> [TASK TO CARRY OUT]: All lines below must be repeated exactly, with the pictures omitted.

> [RECORDED INFORMATION]:
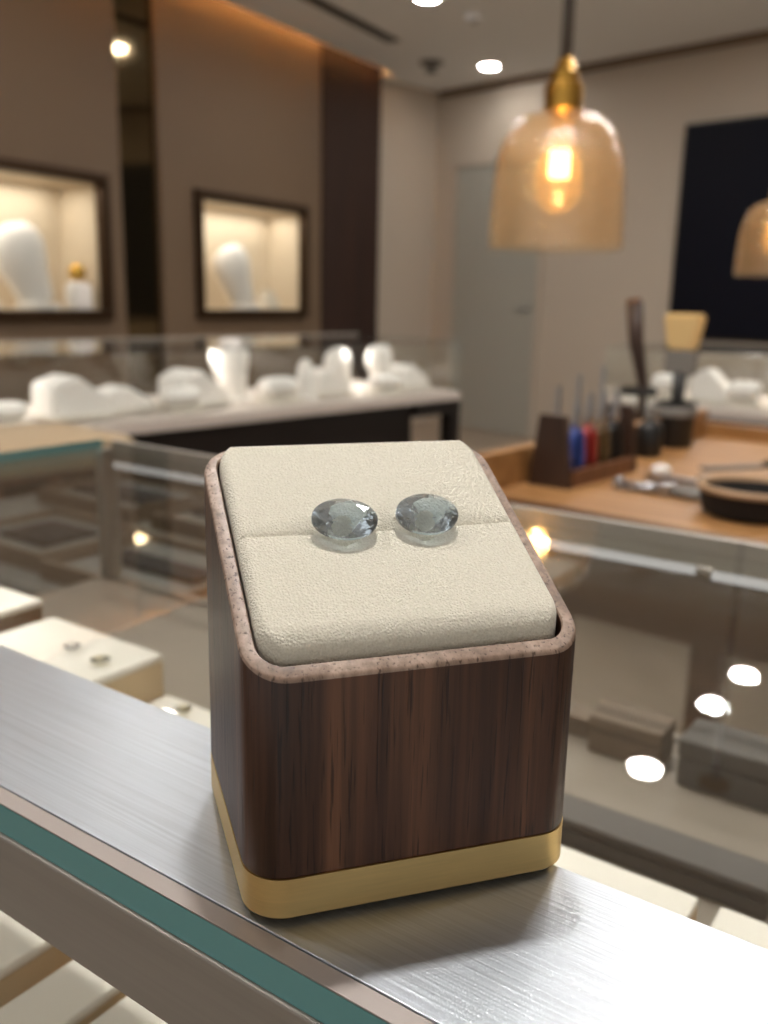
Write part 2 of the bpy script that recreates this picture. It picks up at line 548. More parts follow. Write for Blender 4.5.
# grey flush door in the back wall
bm = BM()
box(bm, 0.20, 0.235, -0.025, 0.0, 0, 2.13); box(bm, 1.085, 1.12, -0.025, 0.0, 0, 2.13); box(bm, 0.20, 1.12, -0.025, 0.0, 2.10, 2.13)
fr = struct(place(obj('door_1', bm, MT['wall_cream']), BW0, BWA))
leaf = obj('door_leaf', bx(0.24, 1.08, -0.012, 0.0, 0.005, 2.095, bev=0.002), MT['door'], fr)
bm = BM(); tube(bm, [(1.02, -0.012, 1.0), (1.02, -0.05, 1.0), (0.93, -0.05, 1.0)], 0.009)
obj('door_handle', bm, MT['tool_steel'], fr, True)

# ceiling: stops short of the panelling, leaving a cove with a hidden light strip
GAP = 0.11
q0 = LWW(-12, GAP, 0); q1 = LWW(0.03, GAP, 0); q2 = LWW(0.03, -0.4, 0); q3 = LWW(2.5, -0.4, 0)
poly = [q0, Vector((-2, -4.5, 0)), Vector((9, -4.5, 0)), Vector((9, 11, 0)), q3, q2, q1]
bm = BM(); loops(bm, [[(p.x, p.y, CEIL) for p in poly], [(p.x, p.y, CEIL + 0.10) for p in poly]])
struct(obj('ceiling', bm, MT['ceiling']))
bm = BM(); box(bm, -12, 0.03, -0.45, 0.35, CEIL + 0.26, CEIL + 0.30); box(bm, -12, 0.03, -0.45, -0.42, CEIL + 0.10, CEIL + 0.26)
box(bm, 0.03, 0.06, -0.45, 0.35, CEIL + 0.10, CEIL + 0.30)
struct(place(obj('trim_4', bm, MT['ceiling']), LW0, LWA))
strip = obj('cove_light_strip', bx(-8.9, -0.05, -0.19, -0.16, CEIL + 0.10, CEIL + 0.112), MT['led_warm'])
place(strip, LW0, LWA)
tag(strip, 'amber light strip glowing in the ceiling cove along the brown wall panels', 'strip light')

# ------------------------------------------------------------------ ceiling fittings
def make_downlight(x, y, w, label):
    r = thing('downlight', label, 'ceiling light', (x, y, CEIL), 0, 'recessed ceiling downlights')
    b = BM(); lathe(b, [(0.078, -0.004), (0.080, 0.0), (0.060, 0.0), (0.060, -0.004)], 32, cap0=False, cap1=False)
    # closed trim ring
    b.free(); b = BM()
    prof = [(0.062, 0.0), (0.080, 0.0), (0.079, -0.004), (0.062, -0.006)]
    lathe(b, prof + [prof[0]], 32, cap0=False, cap1=False)
    obj('trim_ring', b, MT['lamp_ring'], r, 30)
    b = BM(); lathe(b, [(0.001, -0.001), (0.061, -0.001), (0.061, -0.003), (0.001, -0.003)], 32)
    key = 'lamp_%d' % w
    if key not in MT:
        MT[key] = emat('downlight_glow', (1.0, 0.97, 0.93, 1), w * 6.6)
    obj('diffuser', b, MT[key], r)
    return r
for x, y, w, lab in DOWNLIGHTS:
    make_downlight(x, y, w, lab)

r = thing('sprinkler_head', 'dark round fitting on the ceiling near the room corner', 'sprinkler', (0.27, 7.05, CEIL))
b = BM(); lathe(b, [(0.085, 0.0), (0.085, -0.012), (0.05, -0.03), (0.02, -0.035)], 24)
obj('rose', b, MT['grey_plastic'], r, 30)
b = BM(); lathe(b, [(0.018, -0.035), (0.016, -0.06), (0.045, -0.064), (0.045, -0.068), (0.01, -0.07)], 20)
obj('deflector', b, MT['black'], r, 30)
r = thing('smoke_detector', 'faint grey round fitting on the ceiling beside the downlight', 'smoke detector', (0.47, 5.92, CEIL))
b = BM(); lathe(b, [(0.06, 0.0), (0.06, -0.012), (0.052, -0.03), (0.02, -0.036)], 28)
obj('housing', b, MT['ceiling'], r, 30)
b = BM(); lathe(b, [(0.02, -0.036), (0.018, -0.042), (0.002, -0.043)], 16)
obj('sensor', b, MT['grey_plastic'], r, 30)
r = thing('air_slot', 'long dark slot vent running across the pale ceiling', 'vent', (-0.28, 6.02, CEIL), math.radians(61))
obj('frame', bx(-0.72, 0.58, -0.05, 0.05, -0.006, 0.0, bev=0.002), MT['grey_plastic'], r)
obj('slot', bx(-0.70, 0.56, -0.032, 0.032, -0.008, -0.005), MT['black'], r)
obj('slat', bx(-0.70, 0.56, -0.004, 0.004, -0.011, -0.007), MT['grey_plastic'], r)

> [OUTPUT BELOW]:
Write part 2 of the bpy script that recreates this picture. It picks up at line 548. More parts follow. Write for Blender 4.5.
# grey flush door in the back wall
bm = BM()
box(bm, 0.20, 0.235, -0.025, 0.0, 0, 2.13); box(bm, 1.085, 1.12, -0.025, 0.0, 0, 2.13); box(bm, 0.20, 1.12, -0.025, 0.0, 2.10, 2.13)
fr = struct(place(obj('door_1', bm, MT['wall_cream']), BW0, BWA))
leaf = obj('door_leaf', bx(0.24, 1.08, -0.012, 0.0, 0.005, 2.095, bev=0.002), MT['door'], fr)
bm = BM(); tube(bm, [(1.02, -0.012, 1.0), (1.02, -0.05, 1.0), (0.93, -0.05, 1.0)], 0.009)
obj('door_handle', bm, MT['tool_steel'], fr, True)

# ceiling: stops short of the panelling, leaving a cove with a hidden light strip
GAP = 0.11
q0 = LWW(-12, GAP, 0); q1 = LWW(0.03, GAP, 0); q2 = LWW(0.03, -0.4, 0); q3 = LWW(2.5, -0.4, 0)
poly = [q0, Vector((-2, -4.5, 0)), Vector((9, -4.5, 0)), Vector((9, 11, 0)), q3, q2, q1]
bm = BM(); loops(bm, [[(p.x, p.y, CEIL) for p in poly], [(p.x, p.y, CEIL + 0.10) for p in poly]])
struct(obj('ceiling', bm, MT['ceiling']))
bm = BM(); box(bm, -12, 0.03, -0.45, 0.35, CEIL + 0.26, CEIL + 0.30); box(bm, -12, 0.03, -0.45, -0.42, CEIL + 0.10, CEIL + 0.26)
box(bm, 0.03, 0.06, -0.45, 0.35, CEIL + 0.10, CEIL + 0.30)
struct(place(obj('trim_4', bm, MT['ceiling']), LW0, LWA))
strip = obj('cove_light_strip', bx(-8.9, -0.05, -0.19, -0.16, CEIL + 0.10, CEIL + 0.112), MT['led_warm'])
place(strip, LW0, LWA)
tag(strip, 'amber light strip glowing in the ceiling cove along the brown wall panels', 'strip light')

# ------------------------------------------------------------------ ceiling fittings
def make_downlight(x, y, w, label):
    r = thing('downlight', label, 'ceiling light', (x, y, CEIL), 0, 'recessed ceiling downlights')
    b = BM(); lathe(b, [(0.078, -0.004), (0.080, 0.0), (0.060, 0.0), (0.060, -0.004)], 32, cap0=False, cap1=False)
    # closed trim ring
    b.free(); b = BM()
    prof = [(0.062, 0.0), (0.080, 0.0), (0.079, -0.004), (0.062, -0.006)]
    lathe(b, prof + [prof[0]], 32, cap0=False, cap1=False)
    obj('trim_ring', b, MT['lamp_ring'], r, 30)
    b = BM(); lathe(b, [(0.001, -0.001), (0.061, -0.001), (0.061, -0.003), (0.001, -0.003)], 32)
    key = 'lamp_%d' % w
    if key not in MT:
        MT[key] = emat('downlight_glow', (1.0, 0.97, 0.93, 1), w * 6.6)
    obj('diffuser', b, MT[key], r)
    return r
for x, y, w, lab in DOWNLIGHTS:
    make_downlight(x, y, w, lab)

r = thing('sprinkler_head', 'dark round fitting on the ceiling near the room corner', 'sprinkler', (0.27, 7.05, CEIL))
b = BM(); lathe(b, [(0.085, 0.0), (0.085, -0.012), (0.05, -0.03), (0.02, -0.035)], 24)
obj('rose', b, MT['grey_plastic'], r, 30)
b = BM(); lathe(b, [(0.018, -0.035), (0.016, -0.06), (0.045, -0.064), (0.045, -0.068), (0.01, -0.07)], 20)
obj('deflector', b, MT['black'], r, 30)
r = thing('smoke_detector', 'faint grey round fitting on the ceiling beside the downlight', 'smoke detector', (0.47, 5.92, CEIL))
b = BM(); lathe(b, [(0.06, 0.0), (0.06, -0.012), (0.052, -0.03), (0.02, -0.036)], 28)
obj('housing', b, MT['ceiling'], r, 30)
b = BM(); lathe(b, [(0.02, -0.036), (0.018, -0.042), (0.002, -0.043)], 16)
obj('sensor', b, MT['grey_plastic'], r, 30)
r = thing('air_slot', 'long dark slot vent running across the pale ceiling', 'vent', (-0.28, 6.02, CEIL), math.radians(61))
obj('frame', bx(-0.72, 0.58, -0.05, 0.05, -0.006, 0.0, bev=0.002), MT['grey_plastic'], r)
obj('slot', bx(-0.70, 0.56, -0.032, 0.032, -0.008, -0.005), MT['black'], r)
obj('slat', bx(-0.70, 0.56, -0.004, 0.004, -0.011, -0.007), MT['grey_plastic'], r)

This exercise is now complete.